Farewell, Old Friends


As a youth, I'd never have guessed that there is an adult equivalent to the last day of school, but I find, each spring as the television season winds down, that I experience a similar sense of exhilarated release when my favorite television series air their season finales.

You'd think I might feel sad to see my TV pals take their leave for four or five months, but instead I find myself gleefully checking them off, one by one, as they depart for the summer.

NYPD Blue's in summer reruns? Great, now my Tuesday nights are free. No more new episodes of Friends or Will and Grace until the fall? Terrific, maybe I'll sign up for that Thursday night Beginning French class I've been eyeing for months.

Part of the problem is that I am both blessed and cursed with a perhaps overly-developed sense of loyalty. I have trouble giving up on a show until the network has pulled the plug on it. And since a great many programs outlive their prime, this can create a certain resentment. I've yet to forgive L.A. Law for those final two or three few seasons when it was a mere shadow of its former self. Those are hours I can never recover.

But let's face it, like classmates of yore, most television characters, even on the better shows, tend to grow a bit wearisome by the time May has rolled around. Not that I don't look forward to seeing them again in a few months, but just now I could use the break, frankly.

And couldn't most of us use a similar break from our co-workers? In fact, I'm inclined to think it might be a good thing if we all took the summer off. Don't those of us who toil outside Tinseltown also deserve a hiatus? I doubt there's an employee to be found, white-collar or blue, whose outlook and attitude wouldn't benefit from 12 or 16 weeks off each summer. The truth is, we wouldn't really be loafing--after all, television stars rarely do; they use the summer months to make movies. Why shouldn't the rest of us be afforded the same opportunity to dabble in other endeavors? Just assign us each a summer replacement and cut us loose; who knows what we might come up with?

And if the concept of creative hiatus pans out in the workplace, who's to say where else it might pay off? They say that absence makes the heart grow fonder, so I'm guessing that a few of my former flames might've stuck around a little longer if only they'd been allowed, say, one month off for every two months on. I'm not without my upside as a significant other, don't get me wrong, but I'm hardly perfect, and requiring anyone to commit for the long term without the occasional furlough may be simply expecting too much.

And as much as most of us love our families, who isn't occasionally driven crazy by them?

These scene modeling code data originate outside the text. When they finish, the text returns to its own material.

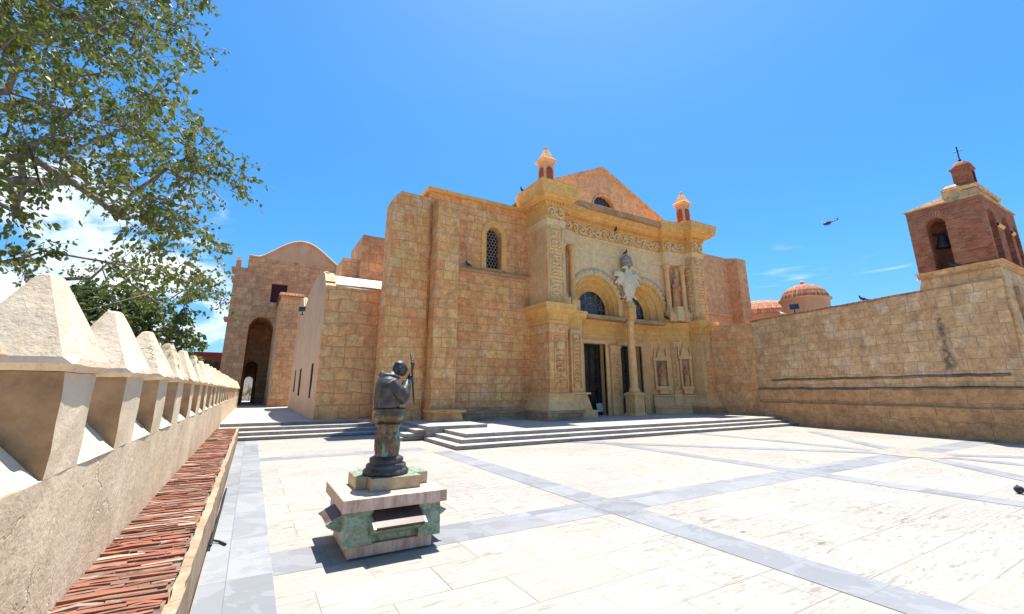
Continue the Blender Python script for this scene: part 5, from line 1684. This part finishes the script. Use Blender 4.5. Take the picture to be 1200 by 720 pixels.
BL2 = [((-5.19, 19.54, 4.7), 0.8, 12), ((-4.59, 19.27, 4.07), 0.99, 20), ((-4.09, 19.85, 4.41), 1.08, 23), ((-3.52, 20.67, 4.17), 0.97, 17), ((-2.55, 18.89, 3.71), 0.54, 6), ((-4.5, 21.37, 3.64), 1.32, 30), ((-4.81, 18.36, 3.57), 0.81, 15), ((-2.52, 21.01, 3.62), 0.34, 3), ((-3.44, 21.18, 3.52), 0.76, 10), ((-2.29, 18.63, 4.99), 0.2, 3), ((-2.26, 21.16, 3.58), 0.26, 3)]

tree('tree', 'broad-leaved tree whose branches hang over the near end of the battlement wall',
     [[(-6.5, 8, -.35), (-6.3, 8, 2.2), (-6.2, 8, 3.2), (-6.0, 8, 4.6)],
      [7, (-4.6, 8.2, 4.0), (-3.0, 8.4, 4.9), (-2.1, 8.7, 4.85), (-1.3, 8.8, 4.75)],
      [9, (-4.8, 8.0, 5.3), (-3.4, 8.0, 5.7), (-2.4, 8.3, 5.7), (-1.5, 8.3, 6.0)],
      [9, (-5.2, 7.4, 6.4), (-3.6, 7.5, 7.0), (-2.2, 7.7, 6.9)],
      [5, (-4.2, 8.4, 2.6), (-3.1, 8.9, 2.86), (-2.4, 9.3, 2.95), (-1.8, 9.9, 3.4)],
      [7, (-4.4, 8.9, 4.4), (-2.9, 9.0, 4.9), (-1.8, 9.3, 4.6)]],
     [(c_, r_, int(n_ * (1.5 if c_[2] < 5.0 and c_[0] > -2.3 else 1))) for c_, r_, n_ in BL1] + [((-7.2, 9, 6.0), 1.6, 24), ((-7.5, 7, 7.0), 1.6, 24), ((-6, 10, 6.5), 1.5, 20)], M['leaf'], .080, 34, 11, M['leaf'], trunk_r=.24, clus=.32)
tree('tree', 'dense leafy tree rising behind the middle of the battlement wall',
     [[(-4.3, 20, -.35), (-4.1, 20, 2.2)], [5, (-3.6, 20, 3.4), (-3.0, 20, 4.0), (-2.4, 19.8, 4.6)], [5, (-4.6, 19.6, 3.6)]],
     BL2, M['leaf_dark'], .16, 62, 12, M['leaf_dark'], trunk_r=.2, clus=.55)
tree('tree', 'small bright green shrub beyond the far end of the battlement wall',
     [[(-4.2, 50, -.35), (-4.2, 50, 2.5)]], [((-4.4, 50, 3.7), 1.0, 14), ((-3.4, 50.5, 3.6), .8, 10)], M['leaf'], .3, 40, 13, M['leaf'], trunk_r=.12, clus=.6)

hb = thing('house', 'dark red rendered house seen beyond the far end of the battlement wall', 'house', (-5, 62, -.3))
MB().box(-9, -3.0, 61, 70, -.3, 5.7).build('house_wall', M['far_red'], hb)
MB().box(-9.2, -2.8, 60.8, 70.2, 5.702, 5.95).build('roof_edge', M['far_red'], hb)
for i, (x, y, h) in enumerate(((-1.4, 63, 1.6), (-.2, 66, 2.2))):
    tree('shrub', ('pale shrub seen through the left side of the gatehouse passage', 'taller shrub seen through the right side of the gatehouse passage')[i],
         [[(x, y, -.2), (x, y, h * .6)]], [((x, y, h * .75), h * .3, 10)], M['leaf'], .16, 30, 20 + i, M['leaf'], trunk_r=.05, clus=.4)
fw = MB().box(-12, 9, 76, 76.4, -.2, 4.5)
tag(fw.build('wall', plain('pale_far_wall', (.62, .58, .52), .9), rough=2), 'pale distant wall seen through the gatehouse passage', 'wall')

# ================================================================== SMALL THINGS
def pigeon(x, y, z, rot, label, mat='bird', s=1.0):
    r_ = thing('pigeon', label, 'bird', (x, y, z), 'pigeons on the buildings')
    c_, s_ = math.cos(R(rot)), math.sin(R(rot))
    P_ = lambda a, b_, h: (x + s * (a * c_ - b_ * s_), y + s * (a * s_ + b_ * c_), z + s * h)
    b_ = MB()
    b_.tube([P_(-.10, 0, .10), P_(-.03, 0, .12), P_(.05, 0, .15), P_(.085, 0, .20), P_(.095, 0, .245)], [.035, .065, .065, .04, .032], 10)
    b_.ball(P_(.10, 0, .26), .034 * s, 10, 7)
    b_.tube([P_(.125, 0, .26), P_(.155, 0, .252)], [.010 * s, .003 * s], 6)
    b_.tube([P_(-.06, 0, .11), P_(-.21, 0, .06)], [.04 * s, .022 * s], 8)
    b_.build('bird_body', M[mat], r_, smooth=True)
    for sy in (-1, 1):
        MB().tube([P_(.0, sy * .02, .08), P_(.01, sy * .025, .0)], .007 * s, 5).build('leg', M['iron'], r_)
        MB().tube([P_(.05, sy * .05, .15), P_(-.05, sy * .058, .12), P_(-.17, sy * .035, .075)], [.022 * s, .032 * s, .008 * s], 7).build('wing', M[mat], r_, smooth=True)
    return r_


pigeon(11.35, 18.4, 12.1, 200, 'dark pigeon on the left corner of the main cornice')
pigeon(17.65, 17.99, 10.9, 250, 'dark pigeon perched on the carved frieze', s=.0 + 1.0)
pigeon(8.40, 18.66, 7.54, 180, 'dark pigeon on the string course left of the lancet window')
pigeon(18.27, 17.93, 9.56, 270, 'dark pigeon on top of the eagle emblem crown')
pigeon(21.13, 17.75, 5.80, 190, 'dark pigeon on the portal cornice under the right arch', s=1.5)
pigeon(wx(8.6) + .2, 8.6, 5.58, 120, 'dark pigeon on the courtyard wall coping between cupola and bell tower')
pigeon(wx(12.6) + .2, 12.6, 5.58, 100, 'white pigeon on the courtyard wall coping beside the cupola', 'bird_white')
pigeon(22.2, 5.2, 6.16, 100, 'dark pigeon on the bell tower ledge below the arch')
pigeon(11.42, 2.55, .012, 30, 'small dark bird on the pavement at the right', s=.42)

def floodlight(x, y, z, rot, label, s=1.0):
    r_ = thing('floodlight', label, 'lamp', (x, y, z))
    rm = Matrix.Translation((x, y, z)) @ Matrix.Rotation(R(rot), 4, 'Z')
    def put(m_):
        m_.v = [tuple(rm @ (Vector(v) * s)) for v in m_.v]
        return m_
    put(MB().tube([(0, 0, 0), (0, 0, .18)], .025, 8).box(-.08, .08, -.08, .08, 0, .02)).build('bracket', M['iron'], r_)
    b_ = put(MB().add([(-.2, -.10, .16), (.2, -.10, .16), (.2, -.02, .46), (-.2, -.02, .46), (-.14, .12, .2), (.14, .12, .2), (.14, .16, .38), (-.14, .16, .38)],
                      [(0, 1, 2, 3), (4, 7, 6, 5), (0, 4, 5, 1), (1, 5, 6, 2), (2, 6, 7, 3), (3, 7, 4, 0)])).build('lamp_housing', M['grey_stone'], r_)
    put(MB().add([(-.17, -.104, .19), (.17, -.104, .19), (.17, -.034, .43), (-.17, -.034, .43)], [(0, 1, 2, 3)])).build('lamp_glass', M['glass'], r_)
floodlight(wx(11.85) + .15, 11.85, 5.58, -60, 'grey floodlight on the courtyard wall below the cupola', 1.15)
floodlight(2.3, 31.5, 6.56, -20, 'small dark floodlight in the dip of the chapel roof', 1.2)

nt = thing('notice_board', 'small grey notice standing in the dark doorway beside the central pilaster', 'sign', (16.95, 19.25, .36))
MB().add([(16.6, 19.12, .55), (17.02, 19.12, .55), (17.02, 19.2, 1.0), (16.6, 19.2, 1.0), (16.6, 19.14, .55), (17.02, 19.14, .55), (17.02, 19.22, 1.0), (16.6, 19.22, 1.0)],
         [(0, 1, 2, 3), (4, 7, 6, 5), (0, 4, 5, 1), (1, 5, 6, 2), (2, 6, 7, 3), (3, 7, 4, 0)]).build('board', M['notice'], nt)
MB().tube([(16.66, 19.16, .362), (16.66, 19.2, 1.0)], .015, 6).tube([(16.96, 19.16, .362), (16.96, 19.2, 1.0)], .015, 6).tube([(16.81, 19.36, .362), (16.81, 19.22, .95)], .015, 6).build('stand', M['iron'], nt)

# helicopter far off in the sky
HP = CAM + Vector((0.8842, 0.3578, 0.3002)) * 330
he = thing('helicopter', 'small dark helicopter flying in the blue sky left of the bell tower', 'helicopter', tuple(HP))
rt = Vector((.864, -.503, 0))                                       # flies across the view, nose to the left and a little down
fwd = (-rt * .97 - Vector((0, 0, .24))).normalized()
side = fwd.cross(Vector((0, 0, 1))).normalized()
upv = side.cross(fwd)
H_ = lambda a, b_, c_: HP + fwd * a + side * b_ + upv * c_
hf = MB().tube([H_(2.9, 0, -.1), H_(2.5, 0, 0), H_(1.2, 0, .15), H_(-.8, 0, .2), H_(-2.2, 0, .35), H_(-2.6, 0, .4)], [.2, .6, .95, .95, .5, .3], 12)
hf.build('fuselage', M['heli'], he, smooth=True)
MB().tube([H_(-2.3, 0, .4), H_(-6.8, 0, .75)], [.3, .14], 8).build('tail_boom', M['heli'], he, smooth=True)
MB().tube([H_(-6.5, 0, .6), H_(-7.4, 0, 2.0)], [.28, .2], 6).tube([H_(-6.4, .12, 1.6), H_(-7.6, .12, 1.0)], .09, 5).build('tail_fin', M['heli'], he)
MB().tube([H_(0, 0, 1.0), H_(0, 0, 1.7)], .16, 6).tube([H_(5.4, 2.2, 1.65), H_(0, 0, 1.75), H_(-5.4, -2.2, 1.65)], .10, 5).build('rotor', M['heli'], he)
for sy in (-1, 1):
    MB().tube([H_(2.0, sy * 1.0, -1.2), H_(-1.6, sy * 1.0, -1.2)], .08, 5).tube([H_(1.0, sy * .6, -.5), H_(1.0, sy * 1.0, -1.2)], .07, 5).tube([H_(-.8, sy * .6, -.5), H_(-.8, sy * 1.0, -1.2)], .07, 5).build('skid', M['heli'], he)
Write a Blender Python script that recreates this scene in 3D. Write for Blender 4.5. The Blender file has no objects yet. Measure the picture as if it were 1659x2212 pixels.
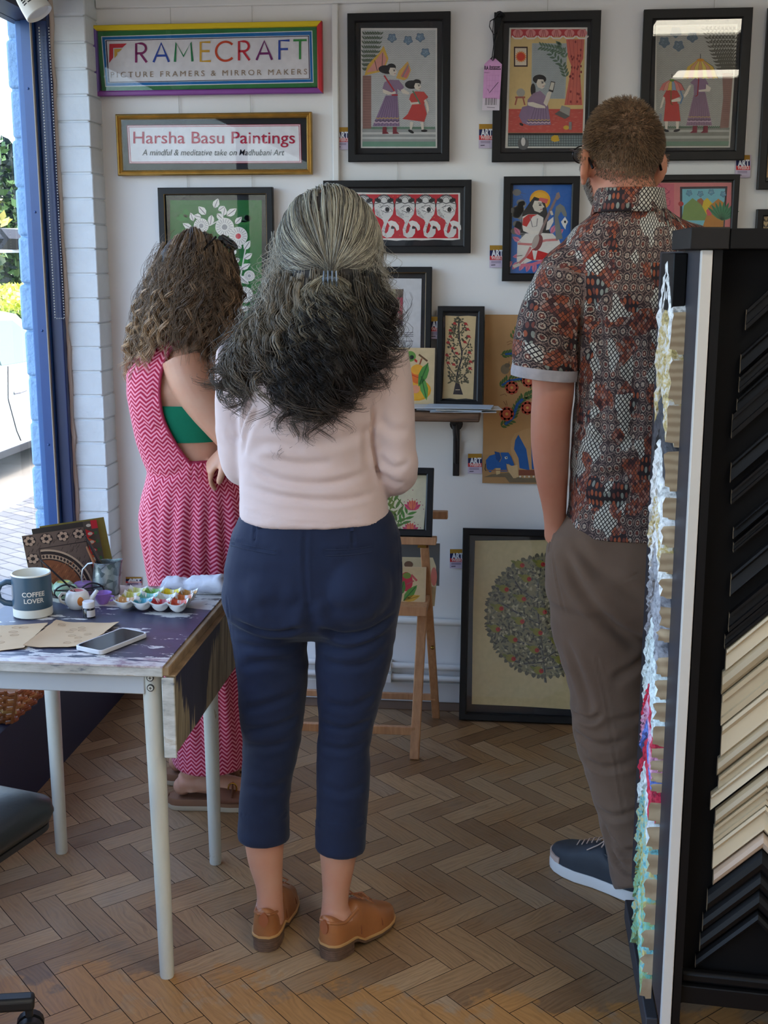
import bpy, math, random
import numpy as np
from mathutils import Vector, Matrix, noise as mnoise
C = bpy.context.scene.collection
rnd = random.Random(7)
PI = math.pi
# ---------------------------------------------------------------- camera
FPX, PITCH, YAW, EYE = 2600.0, math.radians(11.85), math.radians(6.0), 1.54
cam_data = bpy.data.cameras.new('camera'); cam = bpy.data.objects.new('camera', cam_data); C.objects.link(cam)
cam_data.sensor_fit = 'VERTICAL'; cam_data.sensor_height = 36.0; cam_data.lens = 36.0 * FPX / 2212.0
cam_data.clip_start = 0.05; cam_data.clip_end = 200
cam.location = (0, 0, EYE); cam.rotation_euler = (PI / 2 - PITCH, 0, YAW)
bpy.context.scene.camera = cam
# ---------------------------------------------------------------- view, sky, sun, daylight
sc = bpy.context.scene
sc.view_settings.view_transform = 'Standard'; sc.view_settings.look = 'None'
sc.view_settings.gamma = 1.0; sc.view_settings.use_curve_mapping = False
sc.view_settings.exposure = 0.30
sc.render.film_transparent = False
w = bpy.data.worlds.new('sky'); sc.world = w; w.use_nodes = True
nt = w.node_tree; nt.nodes.clear()
sky = nt.nodes.new('ShaderNodeTexSky'); sky.sky_type = 'NISHITA'; sky.sun_disc = False
sky.sun_elevation = math.radians(58); sky.sun_rotation = math.radians(90); sky.air_density = 1.0; sky.dust_density = 2.0
bg = nt.nodes.new('ShaderNodeBackground'); bg.inputs[1].default_value = 1.15
wo = nt.nodes.new('ShaderNodeOutputWorld')
nt.links.new(sky.outputs[0], bg.inputs[0]); nt.links.new(bg.outputs[0], wo.inputs[0])
sun_data = bpy.data.lights.new('sun', 'SUN'); sun_data.energy = 2.4; sun_data.angle = 0.01; sun_data.color = (1, .95, .86)
sun = bpy.data.objects.new('sun', sun_data); C.objects.link(sun)
SUN_DIR = Vector((-0.5, -0.10, -0.86)); sun.rotation_euler = SUN_DIR.to_track_quat('-Z', 'Y').to_euler()
sun.location = (3, 2, 8)
# daylight through the long shop window (soft light at the glass, shining into the room)
def area(name, loc, rot, sx, sy, e, col, spread=PI):
    d = bpy.data.lights.new(name, 'AREA'); d.shape = 'RECTANGLE'; d.size = sx; d.size_y = sy; d.energy = e; d.color = col; d.spread = spread
    o = bpy.data.objects.new(name, d); C.objects.link(o); o.location = loc; o.rotation_euler = rot
    return o
por = area('window_portal', (-1.62, 1.0, 1.35), (0, -PI / 2, 0), 2.1, 5.6, 1.0, (1, 1, 1))
por.data.cycles.is_portal = True
CEIL_E = 19.0
# ---------------------------------------------------------------- picture-plane helpers
def ray(x, y):
    a = (x - 829.5) / FPX; v = (y - 1106.0) / FPX
    F = math.cos(PITCH) - v * math.sin(PITCH); D = math.sin(PITCH) + v * math.cos(PITCH)
    return np.array([a * math.cos(YAW) - F * math.sin(YAW), a * math.sin(YAW) + F * math.cos(YAW), -D])
CAM = np.array([0, 0, EYE])
def ony(x, y, Y): r = ray(x, y); return CAM + r * (Y / r[1])
def onz(x, y, z): r = ray(x, y); return CAM + r * ((z - EYE) / r[2])
def onx(x, y, X): r = ray(x, y); return CAM + r * (X / r[0])
def lerp(a, b, t): return a + (b - a) * t
def interp(x, xs, ys): return float(np.interp(x, xs, ys))
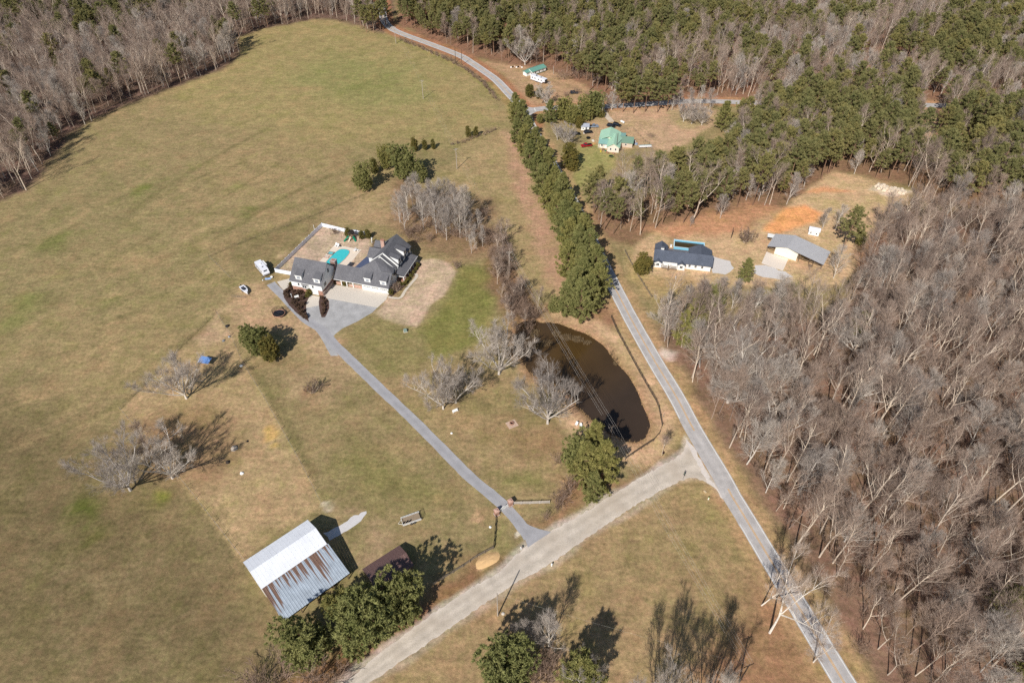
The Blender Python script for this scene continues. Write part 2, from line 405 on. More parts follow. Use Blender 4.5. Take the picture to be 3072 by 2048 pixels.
# floors of the woods
RIGHT_WOOD = vpoly([(1510, 750), (1560, 738), (1650, 735), (1760, 742), (1860, 735), (1925, 708), (1962, 668), (1975, 612), (1992, 560), (2025, 528), (2075, 508), (2140, 490), (2400, 470), (2500, 900), (2500, 1660), (2060, 1660), (1990, 1540), (1905, 1395), (1835, 1290), (1765, 1180), (1690, 1055), (1640, 985), (1590, 905), (1548, 835), (1515, 780)])
area(RIGHT_WOOD, S(136, 106, 86), 7, 0.95)
area(vpoly([(0, 462), (60, 440), (120, 370), (160, 310), (240, 262), (330, 228), (420, 195), (500, 165), (550, 130), (548, 85), (600, 68), (650, 58), (740, 42), (800, 52), (880, 78), (905, 60), (900, -100), (-250, -100), (-250, 520)]), S(118, 92, 80), 6, 0.95)
area(vpoly([(918, 60), (1000, 98), (1090, 130), (1120, 138), (1190, 155), (1250, 155), (1345, 195), (1400, 230), (1520, 236), (1700, 226), (2100, 232), (2400, 240), (2600, 240), (2500, -100), (900, -100)]), S(146, 108, 84), 6, 0.95)
area(vpoly([(1330, 500), (1372, 462), (1480, 448), (1560, 424), (1640, 366), (1690, 312), (1740, 256), (2100, 245), (2400, 250), (2500, 470), (2140, 480), (2090, 430), (1920, 395), (1860, 430), (1800, 480), (1720, 480), (1640, 500), (1560, 520), (1450, 560), (1400, 550)]), S(142, 108, 82), 6, 0.9)
# yards in the clearings
area(vpoly([(1462, 560), (1530, 520), (1640, 495), (1740, 480), (1800, 480), (1860, 430), (1915, 395), (2000, 415), (2090, 440), (2085, 500), (2010, 520), (1985, 600), (1930, 655), (1850, 660), (1660, 655), (1480, 640), (1450, 600)]), S(206, 172, 128), 4, 0.92, .5)
area(vpoly([(1480, 530), (1640, 490), (1740, 470), (1800, 480), (1700, 540), (1560, 545)]), S(190, 138, 98), 8, 0.9)
area(vpoly([(1752, 530), (1770, 510), (1800, 478), (1850, 470), (1890, 490), (1880, 512), (1820, 525), (1790, 540)]), S(238, 164, 98), 3.5, 0.95, .5)
area(vpoly([(1840, 440), (1910, 428), (1950, 432), (1880, 448)]), S(230, 158, 104), 3, 0.7)
area(vpoly([(1965, 600), (2000, 540), (2080, 470), (2100, 500), (2010, 600), (1990, 640)]), S(172, 124, 92), 5, 0.7)
area(vpoly([(1440, 590), (1480, 632), (1660, 650), (1600, 690), (1500, 700), (1450, 640)]), S(184, 156, 104), 4, 0.85)
area(vpoly([(1110, 140), (1190, 152), (1260, 158), (1340, 195), (1400, 225), (1380, 250), (1300, 240), (1225, 250), (1190, 210), (1150, 165)]), S(184, 148, 110), 3, 0.95, .4)
area(vpoly([(1390, 240), (1540, 232), (1640, 240), (1650, 285), (1600, 310), (1560, 348), (1500, 340), (1440, 290), (1400, 270)]), S(196, 160, 124), 4, 0.95)
area(vpoly([(1530, 255), (1620, 250), (1630, 285), (1560, 300)]), S(162, 148, 100), 5, 0.6)
area(vpoly([(1295, 430), (1310, 395), (1325, 330), (1360, 330), (1430, 365), (1390, 400), (1345, 425), (1320, 460)]), S(158, 150, 88), 4, 0.95)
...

If you could take the summer off--maybe even adopt a new set of parents and siblings and a different last name--you might well come to more greatly appreciate what you have.

Mostly, though, I savor the broad blank canvas the end of the television season presents. My time is newly my own, and the world is my oyster. I feel the same sense of freedom, actually, each January 2nd. The span from Thanksgiving to New Year's Day is fun and festive, yes, but also exhausting, and there's something to be savored about a month in which nothing much happens. In January, I rarely have to even peek at my social calendar when an invitation is tendered. The chances are pretty darned good that I'm free, and that's a bit of a relief after the hustle and bustle of the holidays.

So during these winter months, while the cold winds howl, while others dream of May's sunshine and flowers, I look forward to not rushing home to witness Ed Steven's latest misadventures, to not fretting over whether I remembered to set the VCR to capture the latest travails of Scully, Mulder, and Doggett. I count the days until I can, at the end of a day's toil, wander home at my leisure, maybe even stopping off to take in a movie or a refreshing beverage along the way, knowing I'm not missing a thing until at least September. It's almost as good as going barefoot in the backyard.